[Begin Data]

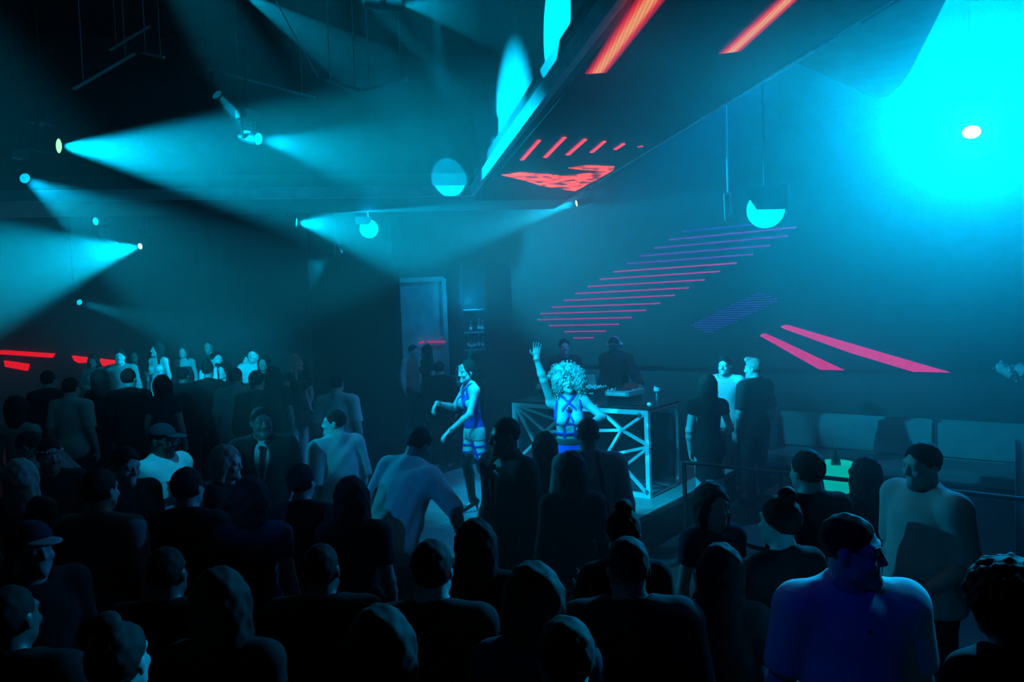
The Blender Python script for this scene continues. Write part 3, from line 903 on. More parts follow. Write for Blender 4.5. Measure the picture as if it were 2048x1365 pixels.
# unseen spots added high up outside the frame for the dancers and picked-out people
spot(Vector((-2.3, 3.9, 6.4)), at(1130, 815, 6.7), 4200, 15, CYAN, 0.5)
spot(Vector((-5.0, -4.0, 5.7)), at(1130, 778, 6.6), 17000, 3.6, CYAN, 0.5)
spot(Vector((-2.9, 5.0, 6.4)), at(925, 850, 7.95), 3200, 17, CYAN, 0.5)
spot(Vector((-1.3, 4.4, 6.4)), at(1185, 890, 8.8), 4500, 24, CYAN, 0.5)
spot(Vector((-7.0, -1.0, 5.0)), at(660, 850, 6.7), 2600, 5.5, CYAN, 0.4)
spot(Vector((-0.4, 4.2, 5.6)), at(320, 905, 5.8), 600, 9, CYAN, 0.4)
spot(Vector((-1.5, -4.0, 6.0)), at(410, 722, 13.0), 26000, 10, CYAN, 0.7)
spot(Vector((-5.0, -3.0, 5.0)), at(800, 960, 5.3), 900, 8, DEEP, 0.7)
spot(Vector((4.2, 4.6, 4.4)), at(1760, 1180, 2.6), 380, 16, TEAL, 0.7, 0.25)
spot(Vector((-1.2, 6.5, 5.4)), at(1440, 770, 10.0), 2600, 11, CYAN, 0.6)
spot(Vector((2.6, 3.2, 4.8)), at(850, 960, 5.4), 500, 16, BLUE, 0.8)
spot(Vector((-1.2, 0.8, 4.6)), at(1600, 1190, 2.7), 35, 18, BLUE, 0.8)
# deep blue wash added to brighten the haze, with no lamp body
spot(Vector((3.4, 8.6, 5.6)), Vector((-0.8, 9.4, 3.2)), 1100, 100, DEEP, 1.0, 0.2)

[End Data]

* _What to produce_:
Without the images, write out each line of the data verbatim.

* _Problem solution_:
The Blender Python script for this scene continues. Write part 3, from line 903 on. More parts follow. Write for Blender 4.5. Measure the picture as if it were 2048x1365 pixels.
# unseen spots added high up outside the frame for the dancers and picked-out people
spot(Vector((-2.3, 3.9, 6.4)), at(1130, 815, 6.7), 4200, 15, CYAN, 0.5)
spot(Vector((-5.0, -4.0, 5.7)), at(1130, 778, 6.6), 17000, 3.6, CYAN, 0.5)
spot(Vector((-2.9, 5.0, 6.4)), at(925, 850, 7.95), 3200, 17, CYAN, 0.5)
spot(Vector((-1.3, 4.4, 6.4)), at(1185, 890, 8.8), 4500, 24, CYAN, 0.5)
spot(Vector((-7.0, -1.0, 5.0)), at(660, 850, 6.7), 2600, 5.5, CYAN, 0.4)
spot(Vector((-0.4, 4.2, 5.6)), at(320, 905, 5.8), 600, 9, CYAN, 0.4)
spot(Vector((-1.5, -4.0, 6.0)), at(410, 722, 13.0), 26000, 10, CYAN, 0.7)
spot(Vector((-5.0, -3.0, 5.0)), at(800, 960, 5.3), 900, 8, DEEP, 0.7)
spot(Vector((4.2, 4.6, 4.4)), at(1760, 1180, 2.6), 380, 16, TEAL, 0.7, 0.25)
spot(Vector((-1.2, 6.5, 5.4)), at(1440, 770, 10.0), 2600, 11, CYAN, 0.6)
spot(Vector((2.6, 3.2, 4.8)), at(850, 960, 5.4), 500, 16, BLUE, 0.8)
spot(Vector((-1.2, 0.8, 4.6)), at(1600, 1190, 2.7), 35, 18, BLUE, 0.8)
# deep blue wash added to brighten the haze, with no lamp body
spot(Vector((3.4, 8.6, 5.6)), Vector((-0.8, 9.4, 3.2)), 1100, 100, DEEP, 1.0, 0.2)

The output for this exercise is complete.